The game was up, but not so McCoy's hands. He pumped away in the saddle on a palpably beaten animal and, at the line, there was just a neck difference. It was a disappointment yet, at the same time, the high point of his day.

Jour J got no further than the first fence, nosediving like a javelin into the landing side, while Bow Strada also had a sickening fall in the following contest.

The partnership came into the straight four wide and going well but then the weight began to tell on the little horse. Bow Strada was fifth and struggling at the final hurdle, but it is not McCoy's business to relent when there is even a glimmer of hope and he drove in.
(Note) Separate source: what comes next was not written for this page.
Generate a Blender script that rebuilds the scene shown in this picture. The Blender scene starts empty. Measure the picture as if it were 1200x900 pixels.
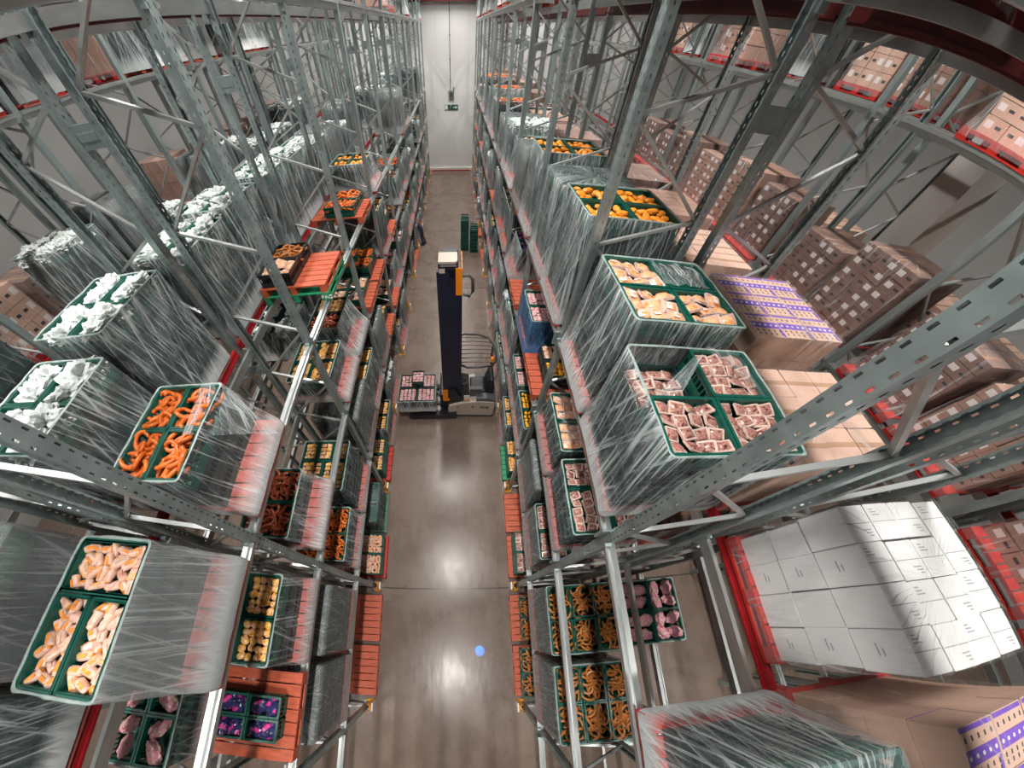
import bpy, bmesh, math, random
from mathutils import Vector, Matrix, noise
R_ = random.Random(7)
scene = bpy.context.scene
COL = scene.collection
PI = math.pi

# ------------------------------------------------------------------ camera, world, lights, exposure
cd = bpy.data.cameras.new('camera')
cam = bpy.data.objects.new('camera', cd)
COL.objects.link(cam)
cd.type = 'PANO'
cd.panorama_type = 'FISHEYE_LENS_POLYNOMIAL'
cd.sensor_fit = 'HORIZONTAL'
cd.sensor_width, cd.sensor_height = 12.0, 9.0
cd.fisheye_fov = math.radians(300)
cd.fisheye_polynomial_k0 = 0.0
cd.fisheye_polynomial_k1 = -0.2633029594849233
cd.fisheye_polynomial_k2 = -0.010491245143072201
cd.fisheye_polynomial_k3 = 0.006286210660277037
cd.fisheye_polynomial_k4 = -0.00044512057492528123
cd.shift_x, cd.shift_y = 0.0541, 0.0778
cd.clip_start, cd.clip_end = 0.02, 200
Rv = Vector((0.99996955, -0.00611869, -0.00484463))
Uv = Vector((0.0077137, 0.86923757, 0.49433444))
Fv = Vector((-0.00118646, 0.49435676, -0.8692583))
cam.matrix_world = Matrix(((Rv.x, Uv.x, -Fv.x, 0), (Rv.y, Uv.y, -Fv.y, 0), (Rv.z, Uv.z, -Fv.z, 8.6), (0, 0, 0, 1)))
scene.camera = cam

vs = scene.view_settings
vs.view_transform = 'Standard'
vs.look = 'None'
vs.gamma = 1
vs.use_curve_mapping = False
vs.exposure = -0.18
scene.cycles.use_denoising = True
scene.cycles.transparent_max_bounces = 24
scene.cycles.max_bounces = 6
scene.cycles.diffuse_bounces = 3
scene.cycles.caustics_reflective = False
scene.cycles.caustics_refractive = False
scene.cycles.sample_clamp_indirect = 6

w = bpy.data.worlds.new('world')
scene.world = w
w.use_nodes = True
w.node_tree.nodes['Background'].inputs[0].default_value = (0.55, 0.62, 0.64, 1)
w.node_tree.nodes['Background'].inputs[1].default_value = 0.35

LAMP_Z = 11.75
LAMPS = [(x, y) for x in (-11.6, -5.6, -0.25, 5.2, 11.6) for y in (-3.4, 2.7, 8.8, 14.9, 21.0, 27.1, 30.4)]  # outermost rows and the lamps nearest the end wall are added fill
LAMP_W = 250
def lamp_light(x, y, parent):
    ld = bpy.data.lights.new('lamp_light', 'AREA')
    ld.shape = 'RECTANGLE'
    ld.size, ld.size_y = 0.28, 1.7
    ld.energy = LAMP_W * (1.3 if abs(x) < 1 else 1.15 if abs(x) < 8 else .55) * (.45 if y > 29 else 1)
    ld.spread = math.radians(140)
    ld.color = (1.0, 0.96, 0.92)
    lo = bpy.data.objects.new('lamp_light', ld)
    COL.objects.link(lo)
    lo.parent = parent
    lo.location = (0, 0, -0.075)

# ------------------------------------------------------------------ materials
def nodes(name):
    m = bpy.data.materials.new(name)
    m.use_nodes = True
    nt = m.node_tree
    return m, nt, nt.nodes['Principled BSDF'], nt.nodes['Material Output']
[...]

The gelding performed a crude somersault and it looked ominous as McCoy immediately walked away from his conveyance and behind the wing of the adjacent fence. The winded champion sank to his haunches as the green screens were erected around his stricken partner. He was handed his whip, which had been lying near the prone Bow Strada, and driven back to the weighing room.

Then, just as hope had all but evaporated, a chestnut head poked above the top of the screens.

Word must have got back to Strong Tel, who made sure he did not complete an unfortunate hat-trick by ballooning all his fences in a handicap chase. By four out, even McCoy had had enough and pulled up the 12-year-old. It was short respite. Baclama pulled early and then she too crashed out, at the seventh, a fall which required her rider to have stitches in the back of his head.

McCoy emerged visibly suffering from stiffness around his shoulders, but it was no surprise when he announced he would be prepared for action at Wincanton this afternoon. He has five rides at the Somerset course and it may be quite appropriate that the most fancied is a runner in the Corscombe Novices' Chase, a horse by the name of Bounce Back.

* Brother Joe's Champion Hurdle odds were yesterday slashed from 33-1 to 14-1 by the Tote whose press officer Jeremy Scott said: "In just a few hours we had laid the horse for so much, that from being a near six-figure winner, it was flashing red as a £100,000 loser in our book."

* Ruby Walsh recorded the first four-timer of his riding career at Punchestown yesterday.